Write out, word for word, only the data from its first line to the line containing "sub('loose_thread', m, plain('thread', S(120, 110, 80), .8), o)".

:: INFORMATION SUPPLIED ::

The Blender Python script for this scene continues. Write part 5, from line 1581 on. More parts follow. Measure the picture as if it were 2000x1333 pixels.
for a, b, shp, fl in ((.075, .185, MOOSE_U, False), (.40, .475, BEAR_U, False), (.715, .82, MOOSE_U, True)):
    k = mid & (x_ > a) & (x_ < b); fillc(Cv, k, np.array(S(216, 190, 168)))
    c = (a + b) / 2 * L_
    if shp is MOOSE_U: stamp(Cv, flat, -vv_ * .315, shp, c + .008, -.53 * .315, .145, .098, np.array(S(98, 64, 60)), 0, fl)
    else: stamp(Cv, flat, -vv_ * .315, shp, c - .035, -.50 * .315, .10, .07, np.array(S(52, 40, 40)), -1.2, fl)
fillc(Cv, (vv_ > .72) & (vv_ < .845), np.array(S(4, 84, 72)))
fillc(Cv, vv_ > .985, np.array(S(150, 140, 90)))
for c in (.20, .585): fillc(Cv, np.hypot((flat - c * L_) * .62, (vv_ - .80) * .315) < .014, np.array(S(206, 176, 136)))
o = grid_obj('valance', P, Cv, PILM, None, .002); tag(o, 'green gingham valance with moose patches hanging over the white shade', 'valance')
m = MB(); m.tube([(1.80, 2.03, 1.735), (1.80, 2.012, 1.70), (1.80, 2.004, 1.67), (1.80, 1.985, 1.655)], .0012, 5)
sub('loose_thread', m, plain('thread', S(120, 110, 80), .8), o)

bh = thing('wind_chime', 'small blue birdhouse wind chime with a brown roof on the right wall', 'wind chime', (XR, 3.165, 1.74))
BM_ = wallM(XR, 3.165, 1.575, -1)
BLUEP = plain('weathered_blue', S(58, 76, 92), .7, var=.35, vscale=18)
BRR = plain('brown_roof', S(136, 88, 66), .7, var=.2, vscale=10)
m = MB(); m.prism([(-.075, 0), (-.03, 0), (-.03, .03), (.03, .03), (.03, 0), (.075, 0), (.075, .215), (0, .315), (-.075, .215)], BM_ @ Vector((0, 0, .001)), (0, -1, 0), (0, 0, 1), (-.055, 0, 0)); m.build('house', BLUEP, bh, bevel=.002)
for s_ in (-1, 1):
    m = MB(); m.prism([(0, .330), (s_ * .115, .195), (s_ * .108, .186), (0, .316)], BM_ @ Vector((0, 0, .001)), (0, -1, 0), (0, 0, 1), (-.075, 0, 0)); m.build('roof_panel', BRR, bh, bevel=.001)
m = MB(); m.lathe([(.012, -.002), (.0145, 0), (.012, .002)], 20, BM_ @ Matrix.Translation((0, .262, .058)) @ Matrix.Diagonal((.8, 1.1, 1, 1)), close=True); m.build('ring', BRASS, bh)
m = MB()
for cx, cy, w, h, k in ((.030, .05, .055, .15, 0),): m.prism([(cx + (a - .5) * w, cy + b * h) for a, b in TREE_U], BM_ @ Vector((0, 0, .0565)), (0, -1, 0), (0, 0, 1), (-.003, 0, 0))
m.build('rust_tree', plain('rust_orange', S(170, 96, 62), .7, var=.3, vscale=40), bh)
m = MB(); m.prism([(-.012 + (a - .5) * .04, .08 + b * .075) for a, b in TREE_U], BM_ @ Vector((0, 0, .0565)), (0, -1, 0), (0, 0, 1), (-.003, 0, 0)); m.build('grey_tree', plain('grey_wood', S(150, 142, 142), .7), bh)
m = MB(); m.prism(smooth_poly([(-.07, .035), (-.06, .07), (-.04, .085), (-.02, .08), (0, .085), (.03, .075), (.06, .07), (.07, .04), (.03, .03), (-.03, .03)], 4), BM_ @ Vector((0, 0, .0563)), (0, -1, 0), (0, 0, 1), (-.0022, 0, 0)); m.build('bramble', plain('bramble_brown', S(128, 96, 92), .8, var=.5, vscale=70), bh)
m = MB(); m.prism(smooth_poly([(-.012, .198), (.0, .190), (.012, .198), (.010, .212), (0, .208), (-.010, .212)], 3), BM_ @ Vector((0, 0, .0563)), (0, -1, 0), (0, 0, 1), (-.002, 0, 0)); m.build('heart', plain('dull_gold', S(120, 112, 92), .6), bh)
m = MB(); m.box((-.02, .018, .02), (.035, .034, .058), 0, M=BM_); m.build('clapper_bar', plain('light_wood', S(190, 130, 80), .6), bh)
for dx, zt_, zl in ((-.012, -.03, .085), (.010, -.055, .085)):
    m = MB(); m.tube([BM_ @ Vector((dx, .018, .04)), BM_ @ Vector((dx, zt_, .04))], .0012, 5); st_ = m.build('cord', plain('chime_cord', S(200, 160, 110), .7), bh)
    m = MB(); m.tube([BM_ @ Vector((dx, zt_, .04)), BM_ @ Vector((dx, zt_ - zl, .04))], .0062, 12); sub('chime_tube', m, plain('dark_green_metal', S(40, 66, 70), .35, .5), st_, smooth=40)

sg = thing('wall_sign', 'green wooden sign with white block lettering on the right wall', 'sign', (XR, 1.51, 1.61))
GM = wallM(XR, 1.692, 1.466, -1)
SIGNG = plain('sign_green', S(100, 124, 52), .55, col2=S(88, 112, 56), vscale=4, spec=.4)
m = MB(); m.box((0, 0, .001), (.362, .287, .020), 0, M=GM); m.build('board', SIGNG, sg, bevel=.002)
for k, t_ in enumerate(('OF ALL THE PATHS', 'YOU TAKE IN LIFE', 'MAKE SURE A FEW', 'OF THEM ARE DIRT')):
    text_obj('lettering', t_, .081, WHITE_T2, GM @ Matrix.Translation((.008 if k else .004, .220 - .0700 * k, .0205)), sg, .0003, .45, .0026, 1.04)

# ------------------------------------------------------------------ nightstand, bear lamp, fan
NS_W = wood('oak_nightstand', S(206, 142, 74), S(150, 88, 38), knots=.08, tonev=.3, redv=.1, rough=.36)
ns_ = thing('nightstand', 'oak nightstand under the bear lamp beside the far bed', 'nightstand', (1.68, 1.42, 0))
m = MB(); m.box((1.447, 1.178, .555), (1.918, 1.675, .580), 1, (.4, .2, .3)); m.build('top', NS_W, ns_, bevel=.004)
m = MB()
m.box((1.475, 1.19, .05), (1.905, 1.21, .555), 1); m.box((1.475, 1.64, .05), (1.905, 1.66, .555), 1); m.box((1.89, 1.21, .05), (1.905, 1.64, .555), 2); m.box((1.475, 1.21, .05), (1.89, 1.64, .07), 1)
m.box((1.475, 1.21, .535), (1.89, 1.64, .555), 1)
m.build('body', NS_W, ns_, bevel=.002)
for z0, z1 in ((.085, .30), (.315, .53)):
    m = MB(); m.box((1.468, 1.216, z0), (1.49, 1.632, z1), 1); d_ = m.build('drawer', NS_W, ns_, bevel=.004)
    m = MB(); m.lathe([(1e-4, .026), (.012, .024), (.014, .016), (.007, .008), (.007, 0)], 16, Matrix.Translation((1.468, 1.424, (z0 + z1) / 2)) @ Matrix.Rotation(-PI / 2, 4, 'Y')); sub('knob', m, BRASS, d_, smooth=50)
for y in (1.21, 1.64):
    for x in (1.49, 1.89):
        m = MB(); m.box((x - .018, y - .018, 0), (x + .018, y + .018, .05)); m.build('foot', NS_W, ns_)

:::

* _TASK SOLUTION_
The Blender Python script for this scene continues. Write part 5, from line 1581 on. More parts follow. Measure the picture as if it were 2000x1333 pixels.
for a, b, shp, fl in ((.075, .185, MOOSE_U, False), (.40, .475, BEAR_U, False), (.715, .82, MOOSE_U, True)):
    k = mid & (x_ > a) & (x_ < b); fillc(Cv, k, np.array(S(216, 190, 168)))
    c = (a + b) / 2 * L_
    if shp is MOOSE_U: stamp(Cv, flat, -vv_ * .315, shp, c + .008, -.53 * .315, .145, .098, np.array(S(98, 64, 60)), 0, fl)
    else: stamp(Cv, flat, -vv_ * .315, shp, c - .035, -.50 * .315, .10, .07, np.array(S(52, 40, 40)), -1.2, fl)
fillc(Cv, (vv_ > .72) & (vv_ < .845), np.array(S(4, 84, 72)))
fillc(Cv, vv_ > .985, np.array(S(150, 140, 90)))
for c in (.20, .585): fillc(Cv, np.hypot((flat - c * L_) * .62, (vv_ - .80) * .315) < .014, np.array(S(206, 176, 136)))
o = grid_obj('valance', P, Cv, PILM, None, .002); tag(o, 'green gingham valance with moose patches hanging over the white shade', 'valance')
m = MB(); m.tube([(1.80, 2.03, 1.735), (1.80, 2.012, 1.70), (1.80, 2.004, 1.67), (1.80, 1.985, 1.655)], .0012, 5)
sub('loose_thread', m, plain('thread', S(120, 110, 80), .8), o)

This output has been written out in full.